I remember going to The Lakes by train from Bristol as a child. We sent our luggage on ahead, we caught our train at the old Brunel station platformand headed north behind Barrow Road Jubilee No 45583 Assam. I was so excited by the experience that I not only remember that engine but also seeing the brand new diesel, D1 Scafell Pike at Crewe and a Jinty, 47675 at Torver on the Coniston branch.

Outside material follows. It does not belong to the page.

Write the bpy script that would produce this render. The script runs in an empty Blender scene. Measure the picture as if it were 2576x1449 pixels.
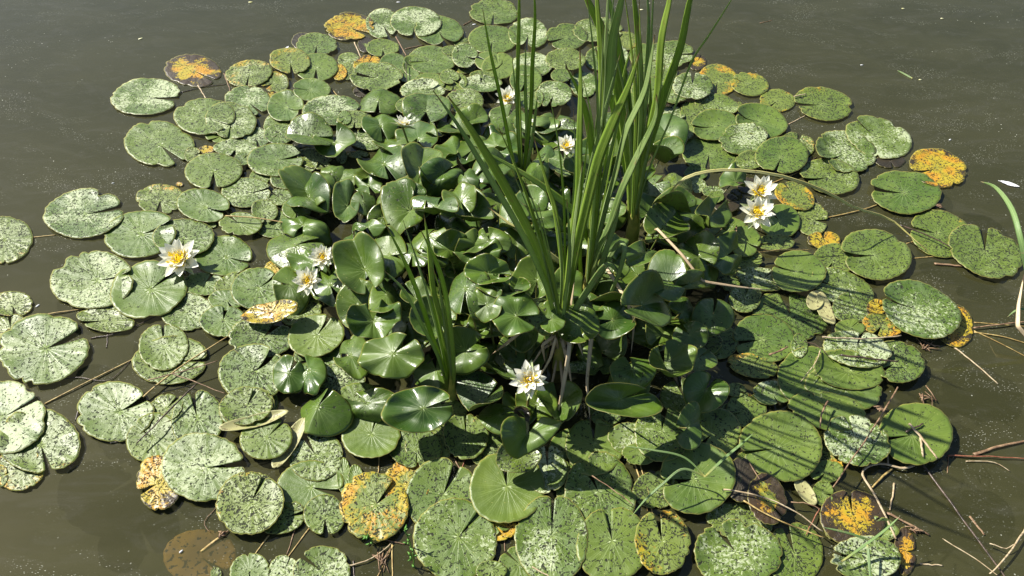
import bpy, math, random
from mathutils import Vector, noise, Matrix
R = math.radians
random.seed(11)
S = bpy.context.scene

# ---------------------------------------------------------------- camera
CAM_H = 1.5
DEP = R(46.0)                      # how far the lens looks down
FPX = 1888.0                       # focal length in units of the 2576 px wide layout
cam_d = bpy.data.cameras.new('camera'); cam = bpy.data.objects.new('camera', cam_d)
S.collection.objects.link(cam); S.camera = cam
cam.location = (0, 0, CAM_H); cam.rotation_euler = (math.pi/2 - DEP, 0, 0)
cam_d.sensor_width = 36; cam_d.lens = 36*FPX/2576
cam_d.clip_start = 0.02; cam_d.clip_end = 500

# ---------------------------------------------------------------- sky, sun, exposure
SUN_EL = R(44.5); SUN_AZ = Vector((-0.89, 0.455)).normalized()
w = bpy.data.worlds.new('World'); S.world = w; w.use_nodes = True
wn = w.node_tree.nodes; bg = wn['Background']
sky = wn.new('ShaderNodeTexSky'); sky.sky_type = 'NISHITA'; sky.sun_disc = False
sky.sun_elevation = SUN_EL; sky.sun_rotation = math.atan2(SUN_AZ.x, SUN_AZ.y)
w.node_tree.links.new(sky.outputs[0], bg.inputs[0]); bg.inputs[1].default_value = 0.060
sd = bpy.data.lights.new('sun', 'SUN'); sd.energy = 5.0; sd.angle = R(0.53); sd.color = (1, 0.955, 0.86)
sun = bpy.data.objects.new('sun', sd); S.collection.objects.link(sun)
sdir = Vector((SUN_AZ.x*math.cos(SUN_EL), SUN_AZ.y*math.cos(SUN_EL), math.sin(SUN_EL)))
sun.rotation_euler = sdir.to_track_quat('Z', 'Y').to_euler(); sun.location = sdir*20
S.view_settings.view_transform = 'Standard'; S.view_settings.look = 'None'
S.view_settings.exposure = 0.94; S.view_settings.gamma = 1

# ---------------------------------------------------------------- helpers
col = S.collection
CD, SDP = math.cos(DEP), math.sin(DEP)
def ray(x, y):
    u = (x-1288)/FPX; v = (y-724.5)/FPX
    return Vector((u, CD - v*SDP, -SDP - v*CD))
def at(x, y, z=0.0):
    d = ray(x, y); t = (z-CAM_H)/d.z
    return Vector((0, 0, CAM_H)) + d*t
def at_plane(x, y, P, n):
    d = ray(x, y); o = Vector((0, 0, CAM_H))
    return o + d*((P-o).dot(n)/d.dot(n))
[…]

Going by train can and should be an event rather than an uncomfortable, stressy chore.  Brunel and the early pioneers conceived it so that it should be, with inspiring vistas opening up for the early (admittedly very rich!) travellers but from them grew a magnificent heritage of rail travel that made trains accessible to everyone.  Lovely local stations served small communities as well as the grand architecture of those in the big cities and I still get an aesthetically pleasing sense of it today, arriving on my bike at Temple Meads and gazing at that wonderful roof, even if that pathetic little 4 car Voyager seems out of place, masquerading as an ‘Express’.  People love our heritage railways too, for the same feel-good reasons: a slower pace, the tubs of flowers in the railway gardens, fires in the grate in waiting rooms, amenable staff.

Of course, the new St Pancras is also wonderful and so are other new places – Berlin Hbf springs to mind – so it can be done if the will is there (I don’t believe it is always just about money) but the sometimes Tokyo style overcrowding that ruins journeys for so many people should surely cause us to consider how we can bring back the feel-good factor to train travel.

The lunacy of our sardine-packed trains means that rail operating companies are perpetually in survival mode, running round like headless chickens as they desperately trying to keep a hopelessly inadequate system running.  There is precious little quality in today’s trains: No space, stressed, controlling staff, no dining cars, no places to stretch out.  It is all about packing them in and getting them there fast.

Will the electrified service between Paddington and Bristol, shaving some (but not that much) time off today’s schedules be something the GWR would feel proud of or will it be battery chicken travel: tight, cheap, nasty and still expensive?

Still, at least it begins and ends in magnificent cathedrals to the golden age of  ’real’  railways!